— Written request —
Give the lines of the material verbatim, from the first line to the line with "scn.camera = cam", including both.
* Start *
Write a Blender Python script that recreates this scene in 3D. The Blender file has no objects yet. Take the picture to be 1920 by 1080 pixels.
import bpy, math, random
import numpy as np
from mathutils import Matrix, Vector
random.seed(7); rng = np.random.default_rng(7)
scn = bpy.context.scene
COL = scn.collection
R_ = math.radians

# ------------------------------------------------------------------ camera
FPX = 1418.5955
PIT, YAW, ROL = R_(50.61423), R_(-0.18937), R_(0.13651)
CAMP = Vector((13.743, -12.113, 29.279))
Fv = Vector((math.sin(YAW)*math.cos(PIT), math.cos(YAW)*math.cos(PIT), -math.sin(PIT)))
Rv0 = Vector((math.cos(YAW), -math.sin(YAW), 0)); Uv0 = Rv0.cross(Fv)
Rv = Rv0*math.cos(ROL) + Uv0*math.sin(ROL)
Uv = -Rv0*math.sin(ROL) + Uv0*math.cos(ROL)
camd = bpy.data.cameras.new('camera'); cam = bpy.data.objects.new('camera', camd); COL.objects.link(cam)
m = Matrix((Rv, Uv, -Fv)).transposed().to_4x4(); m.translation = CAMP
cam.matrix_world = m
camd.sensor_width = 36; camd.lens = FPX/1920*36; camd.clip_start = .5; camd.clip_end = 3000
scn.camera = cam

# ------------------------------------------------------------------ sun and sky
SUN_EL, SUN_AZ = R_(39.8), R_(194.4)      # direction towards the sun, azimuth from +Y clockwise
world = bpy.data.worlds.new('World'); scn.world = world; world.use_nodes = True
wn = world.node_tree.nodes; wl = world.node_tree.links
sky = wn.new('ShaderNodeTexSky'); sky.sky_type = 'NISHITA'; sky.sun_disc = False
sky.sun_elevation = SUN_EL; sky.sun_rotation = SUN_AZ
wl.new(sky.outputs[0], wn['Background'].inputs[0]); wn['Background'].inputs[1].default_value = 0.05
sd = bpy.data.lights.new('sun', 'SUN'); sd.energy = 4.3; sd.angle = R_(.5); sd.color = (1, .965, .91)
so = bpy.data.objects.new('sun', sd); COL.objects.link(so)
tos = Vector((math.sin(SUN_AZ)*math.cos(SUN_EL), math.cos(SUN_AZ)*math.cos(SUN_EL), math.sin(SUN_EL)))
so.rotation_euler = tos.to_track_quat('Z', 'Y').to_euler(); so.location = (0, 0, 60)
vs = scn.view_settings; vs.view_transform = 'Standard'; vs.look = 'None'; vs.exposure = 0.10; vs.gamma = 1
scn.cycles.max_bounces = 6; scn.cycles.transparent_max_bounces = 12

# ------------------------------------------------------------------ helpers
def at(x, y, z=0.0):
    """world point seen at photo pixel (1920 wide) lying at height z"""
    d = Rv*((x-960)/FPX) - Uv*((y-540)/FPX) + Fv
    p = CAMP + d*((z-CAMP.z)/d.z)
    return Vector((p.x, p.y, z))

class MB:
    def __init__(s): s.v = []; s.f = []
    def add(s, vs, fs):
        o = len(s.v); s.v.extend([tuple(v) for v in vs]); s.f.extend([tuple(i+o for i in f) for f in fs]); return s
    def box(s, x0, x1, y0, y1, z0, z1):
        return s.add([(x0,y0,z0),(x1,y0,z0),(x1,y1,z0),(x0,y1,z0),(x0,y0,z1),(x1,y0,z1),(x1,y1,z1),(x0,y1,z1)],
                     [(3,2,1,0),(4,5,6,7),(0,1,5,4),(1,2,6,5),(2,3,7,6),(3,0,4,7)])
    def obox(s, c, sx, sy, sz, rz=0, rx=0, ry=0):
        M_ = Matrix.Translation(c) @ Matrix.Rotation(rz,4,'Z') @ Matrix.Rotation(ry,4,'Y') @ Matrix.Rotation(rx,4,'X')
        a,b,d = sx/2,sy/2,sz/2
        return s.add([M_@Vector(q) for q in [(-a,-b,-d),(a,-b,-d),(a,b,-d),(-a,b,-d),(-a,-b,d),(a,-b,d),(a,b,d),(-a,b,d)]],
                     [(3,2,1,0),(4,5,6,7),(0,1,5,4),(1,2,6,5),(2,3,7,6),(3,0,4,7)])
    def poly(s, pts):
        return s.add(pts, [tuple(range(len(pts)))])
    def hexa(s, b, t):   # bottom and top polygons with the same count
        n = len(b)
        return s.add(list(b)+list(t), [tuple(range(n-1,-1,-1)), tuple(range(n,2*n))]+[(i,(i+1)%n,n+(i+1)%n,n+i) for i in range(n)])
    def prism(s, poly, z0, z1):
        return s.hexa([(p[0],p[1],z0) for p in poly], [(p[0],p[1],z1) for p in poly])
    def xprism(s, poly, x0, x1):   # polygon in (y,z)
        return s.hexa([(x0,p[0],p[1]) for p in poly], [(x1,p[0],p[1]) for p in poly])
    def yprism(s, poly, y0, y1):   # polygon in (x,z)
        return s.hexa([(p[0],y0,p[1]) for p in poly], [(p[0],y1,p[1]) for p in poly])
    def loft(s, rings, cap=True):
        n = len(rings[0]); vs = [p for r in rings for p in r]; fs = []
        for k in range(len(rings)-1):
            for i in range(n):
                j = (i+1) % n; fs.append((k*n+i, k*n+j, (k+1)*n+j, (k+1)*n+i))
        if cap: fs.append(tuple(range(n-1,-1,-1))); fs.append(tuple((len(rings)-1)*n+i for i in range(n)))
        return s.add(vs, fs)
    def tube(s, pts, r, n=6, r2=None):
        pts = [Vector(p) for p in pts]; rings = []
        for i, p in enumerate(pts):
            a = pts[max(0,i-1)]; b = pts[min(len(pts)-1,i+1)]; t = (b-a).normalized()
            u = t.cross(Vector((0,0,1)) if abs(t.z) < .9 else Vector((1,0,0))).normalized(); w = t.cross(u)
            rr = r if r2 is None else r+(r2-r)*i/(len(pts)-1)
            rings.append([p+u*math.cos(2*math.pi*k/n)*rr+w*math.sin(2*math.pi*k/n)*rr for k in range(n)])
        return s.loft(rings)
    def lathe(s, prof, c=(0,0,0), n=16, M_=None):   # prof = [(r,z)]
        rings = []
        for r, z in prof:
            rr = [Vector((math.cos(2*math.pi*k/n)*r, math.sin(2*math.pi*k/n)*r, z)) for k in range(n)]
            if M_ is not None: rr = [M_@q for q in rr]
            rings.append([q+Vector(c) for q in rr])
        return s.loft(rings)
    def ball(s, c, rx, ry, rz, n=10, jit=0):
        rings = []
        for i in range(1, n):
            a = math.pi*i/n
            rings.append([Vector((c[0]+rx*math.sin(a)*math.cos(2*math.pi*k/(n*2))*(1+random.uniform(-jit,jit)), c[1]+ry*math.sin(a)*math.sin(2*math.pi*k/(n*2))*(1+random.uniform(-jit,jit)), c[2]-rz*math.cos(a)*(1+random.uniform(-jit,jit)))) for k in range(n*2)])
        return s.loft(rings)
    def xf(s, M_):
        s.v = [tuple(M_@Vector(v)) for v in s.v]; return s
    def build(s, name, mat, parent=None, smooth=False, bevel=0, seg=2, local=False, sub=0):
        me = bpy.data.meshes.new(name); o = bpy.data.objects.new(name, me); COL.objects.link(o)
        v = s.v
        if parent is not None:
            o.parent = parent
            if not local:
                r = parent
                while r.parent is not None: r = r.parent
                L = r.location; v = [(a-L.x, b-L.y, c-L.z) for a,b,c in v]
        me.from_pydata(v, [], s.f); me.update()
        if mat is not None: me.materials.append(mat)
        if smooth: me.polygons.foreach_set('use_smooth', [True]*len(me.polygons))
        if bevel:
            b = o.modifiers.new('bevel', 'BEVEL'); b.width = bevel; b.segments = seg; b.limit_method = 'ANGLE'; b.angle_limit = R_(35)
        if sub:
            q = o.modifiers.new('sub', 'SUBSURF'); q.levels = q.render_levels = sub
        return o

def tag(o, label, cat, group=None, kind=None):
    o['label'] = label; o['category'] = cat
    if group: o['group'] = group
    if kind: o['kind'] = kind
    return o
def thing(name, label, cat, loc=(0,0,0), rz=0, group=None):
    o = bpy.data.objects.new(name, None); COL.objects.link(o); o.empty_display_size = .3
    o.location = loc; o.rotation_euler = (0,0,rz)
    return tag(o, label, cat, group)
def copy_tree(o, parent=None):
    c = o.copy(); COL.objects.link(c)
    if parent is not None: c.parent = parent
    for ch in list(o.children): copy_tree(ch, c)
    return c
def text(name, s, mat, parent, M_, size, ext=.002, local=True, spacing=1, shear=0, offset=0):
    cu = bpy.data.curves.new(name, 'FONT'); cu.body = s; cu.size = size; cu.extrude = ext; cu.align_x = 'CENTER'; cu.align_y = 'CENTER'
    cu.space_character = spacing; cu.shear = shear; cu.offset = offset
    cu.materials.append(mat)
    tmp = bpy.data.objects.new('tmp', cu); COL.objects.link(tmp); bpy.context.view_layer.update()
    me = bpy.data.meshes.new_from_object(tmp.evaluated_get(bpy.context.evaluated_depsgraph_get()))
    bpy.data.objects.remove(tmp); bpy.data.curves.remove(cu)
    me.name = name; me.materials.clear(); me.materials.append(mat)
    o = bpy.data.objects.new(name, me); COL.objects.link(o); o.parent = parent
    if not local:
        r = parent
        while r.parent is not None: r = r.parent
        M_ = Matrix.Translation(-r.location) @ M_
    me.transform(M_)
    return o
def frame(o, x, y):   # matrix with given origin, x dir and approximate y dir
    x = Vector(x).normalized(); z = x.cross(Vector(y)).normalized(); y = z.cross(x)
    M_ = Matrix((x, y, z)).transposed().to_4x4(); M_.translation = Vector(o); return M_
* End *
— Problem solution —
Write a Blender Python script that recreates this scene in 3D. The Blender file has no objects yet. Take the picture to be 1920 by 1080 pixels.
import bpy, math, random
import numpy as np
from mathutils import Matrix, Vector
random.seed(7); rng = np.random.default_rng(7)
scn = bpy.context.scene
COL = scn.collection
R_ = math.radians

# ------------------------------------------------------------------ camera
FPX = 1418.5955
PIT, YAW, ROL = R_(50.61423), R_(-0.18937), R_(0.13651)
CAMP = Vector((13.743, -12.113, 29.279))
Fv = Vector((math.sin(YAW)*math.cos(PIT), math.cos(YAW)*math.cos(PIT), -math.sin(PIT)))
Rv0 = Vector((math.cos(YAW), -math.sin(YAW), 0)); Uv0 = Rv0.cross(Fv)
Rv = Rv0*math.cos(ROL) + Uv0*math.sin(ROL)
Uv = -Rv0*math.sin(ROL) + Uv0*math.cos(ROL)
camd = bpy.data.cameras.new('camera'); cam = bpy.data.objects.new('camera', camd); COL.objects.link(cam)
m = Matrix((Rv, Uv, -Fv)).transposed().to_4x4(); m.translation = CAMP
cam.matrix_world = m
camd.sensor_width = 36; camd.lens = FPX/1920*36; camd.clip_start = .5; camd.clip_end = 3000
scn.camera = cam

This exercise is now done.